Reproduce the lines exactly, beginning with the line that has "Reconstruct this image" and ending with the line that has "C = S.collection". Images are left out.

─── Given entries

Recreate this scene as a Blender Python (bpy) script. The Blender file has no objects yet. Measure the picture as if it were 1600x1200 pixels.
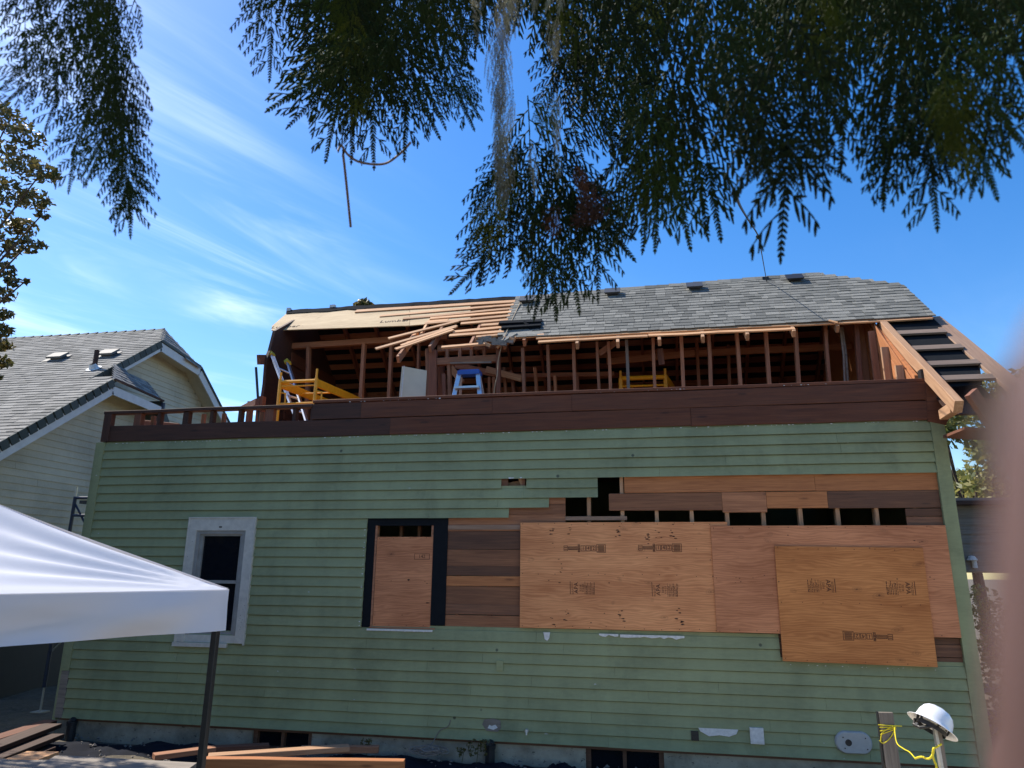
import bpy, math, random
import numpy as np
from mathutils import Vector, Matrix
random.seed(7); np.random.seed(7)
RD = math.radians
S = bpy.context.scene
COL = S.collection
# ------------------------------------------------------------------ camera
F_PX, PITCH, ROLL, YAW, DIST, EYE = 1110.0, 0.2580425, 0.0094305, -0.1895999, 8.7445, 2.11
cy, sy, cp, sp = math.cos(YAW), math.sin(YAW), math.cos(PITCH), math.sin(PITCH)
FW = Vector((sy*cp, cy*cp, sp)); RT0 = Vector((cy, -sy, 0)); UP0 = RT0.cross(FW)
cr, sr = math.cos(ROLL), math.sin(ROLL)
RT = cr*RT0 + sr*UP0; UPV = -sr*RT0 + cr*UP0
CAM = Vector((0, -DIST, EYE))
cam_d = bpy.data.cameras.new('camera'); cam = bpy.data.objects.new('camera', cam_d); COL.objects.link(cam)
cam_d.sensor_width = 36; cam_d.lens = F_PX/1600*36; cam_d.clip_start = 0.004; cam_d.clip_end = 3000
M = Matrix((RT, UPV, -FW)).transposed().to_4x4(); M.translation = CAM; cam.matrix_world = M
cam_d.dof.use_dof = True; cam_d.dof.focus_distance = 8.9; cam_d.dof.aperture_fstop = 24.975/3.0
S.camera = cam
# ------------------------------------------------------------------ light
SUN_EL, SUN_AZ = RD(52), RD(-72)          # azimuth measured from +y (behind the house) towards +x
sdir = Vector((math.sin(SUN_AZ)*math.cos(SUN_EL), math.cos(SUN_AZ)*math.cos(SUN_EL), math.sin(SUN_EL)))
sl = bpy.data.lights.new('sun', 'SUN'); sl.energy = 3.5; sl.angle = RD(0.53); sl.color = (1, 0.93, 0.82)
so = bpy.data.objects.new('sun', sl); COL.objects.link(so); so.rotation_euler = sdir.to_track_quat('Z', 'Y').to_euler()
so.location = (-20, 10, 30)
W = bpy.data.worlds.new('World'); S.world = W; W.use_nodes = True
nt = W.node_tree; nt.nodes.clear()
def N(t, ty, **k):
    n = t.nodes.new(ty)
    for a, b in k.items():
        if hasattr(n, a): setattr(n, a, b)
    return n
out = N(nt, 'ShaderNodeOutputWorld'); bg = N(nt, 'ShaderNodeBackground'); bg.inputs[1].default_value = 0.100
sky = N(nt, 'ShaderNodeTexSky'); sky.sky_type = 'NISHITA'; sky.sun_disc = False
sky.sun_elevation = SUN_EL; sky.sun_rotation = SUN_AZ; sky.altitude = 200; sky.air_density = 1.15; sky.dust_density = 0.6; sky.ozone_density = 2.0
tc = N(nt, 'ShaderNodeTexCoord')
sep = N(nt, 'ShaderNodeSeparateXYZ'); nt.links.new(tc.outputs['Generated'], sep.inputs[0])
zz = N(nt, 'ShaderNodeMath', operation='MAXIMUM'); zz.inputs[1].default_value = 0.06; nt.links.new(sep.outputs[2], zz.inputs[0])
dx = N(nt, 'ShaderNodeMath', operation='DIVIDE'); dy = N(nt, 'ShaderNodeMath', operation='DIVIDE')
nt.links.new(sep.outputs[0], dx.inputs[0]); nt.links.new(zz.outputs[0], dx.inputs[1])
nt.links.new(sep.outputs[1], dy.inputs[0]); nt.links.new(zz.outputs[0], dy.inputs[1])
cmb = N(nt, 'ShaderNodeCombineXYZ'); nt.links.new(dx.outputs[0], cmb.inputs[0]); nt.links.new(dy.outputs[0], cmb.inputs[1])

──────
─── Given entries

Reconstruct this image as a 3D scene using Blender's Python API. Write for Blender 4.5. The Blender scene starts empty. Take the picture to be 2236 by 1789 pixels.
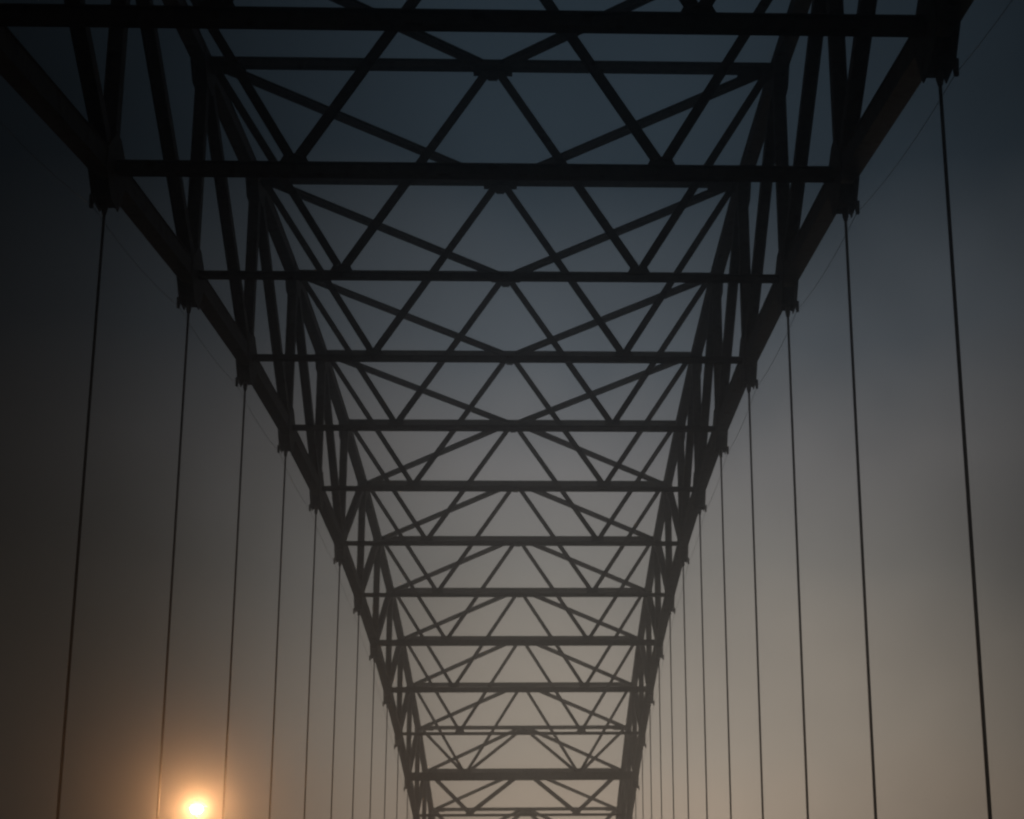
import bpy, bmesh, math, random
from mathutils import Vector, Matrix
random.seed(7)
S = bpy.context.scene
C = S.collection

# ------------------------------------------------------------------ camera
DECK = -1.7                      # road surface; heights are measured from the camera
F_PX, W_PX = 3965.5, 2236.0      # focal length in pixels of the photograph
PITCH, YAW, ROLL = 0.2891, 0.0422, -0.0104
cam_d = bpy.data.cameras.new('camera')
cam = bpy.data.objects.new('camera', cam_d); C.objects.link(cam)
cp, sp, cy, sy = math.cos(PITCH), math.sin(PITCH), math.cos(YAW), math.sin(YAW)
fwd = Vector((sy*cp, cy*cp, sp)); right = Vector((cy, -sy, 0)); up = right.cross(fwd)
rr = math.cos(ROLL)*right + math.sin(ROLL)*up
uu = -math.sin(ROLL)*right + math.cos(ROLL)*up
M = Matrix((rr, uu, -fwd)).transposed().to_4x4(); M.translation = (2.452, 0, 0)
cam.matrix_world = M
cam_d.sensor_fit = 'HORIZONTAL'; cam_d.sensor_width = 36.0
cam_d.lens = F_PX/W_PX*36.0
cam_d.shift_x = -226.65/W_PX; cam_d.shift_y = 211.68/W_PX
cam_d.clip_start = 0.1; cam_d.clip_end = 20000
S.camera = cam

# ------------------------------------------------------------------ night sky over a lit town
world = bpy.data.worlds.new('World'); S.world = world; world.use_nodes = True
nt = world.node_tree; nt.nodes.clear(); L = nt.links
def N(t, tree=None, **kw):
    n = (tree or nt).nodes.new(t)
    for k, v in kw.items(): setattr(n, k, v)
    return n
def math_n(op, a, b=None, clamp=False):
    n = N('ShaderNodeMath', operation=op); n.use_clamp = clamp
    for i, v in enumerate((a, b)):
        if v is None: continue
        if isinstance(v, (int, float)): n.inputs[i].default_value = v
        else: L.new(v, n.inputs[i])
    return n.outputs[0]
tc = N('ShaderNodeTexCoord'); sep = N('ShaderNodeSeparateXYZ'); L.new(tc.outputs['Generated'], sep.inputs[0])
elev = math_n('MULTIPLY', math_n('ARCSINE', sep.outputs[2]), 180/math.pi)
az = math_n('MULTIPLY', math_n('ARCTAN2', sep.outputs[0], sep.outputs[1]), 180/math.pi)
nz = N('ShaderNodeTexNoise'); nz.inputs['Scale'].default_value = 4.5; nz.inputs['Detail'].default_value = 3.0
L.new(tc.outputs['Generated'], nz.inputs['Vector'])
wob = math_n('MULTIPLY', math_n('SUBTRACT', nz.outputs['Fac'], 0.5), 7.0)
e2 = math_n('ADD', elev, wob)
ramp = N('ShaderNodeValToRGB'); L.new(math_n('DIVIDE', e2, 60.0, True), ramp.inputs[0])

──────

Problem solution
Reconstruct this image as a 3D scene using Blender's Python API. Write for Blender 4.5. The Blender scene starts empty. Take the picture to be 2236 by 1789 pixels.
import bpy, bmesh, math, random
from mathutils import Vector, Matrix
random.seed(7)
S = bpy.context.scene
C = S.collection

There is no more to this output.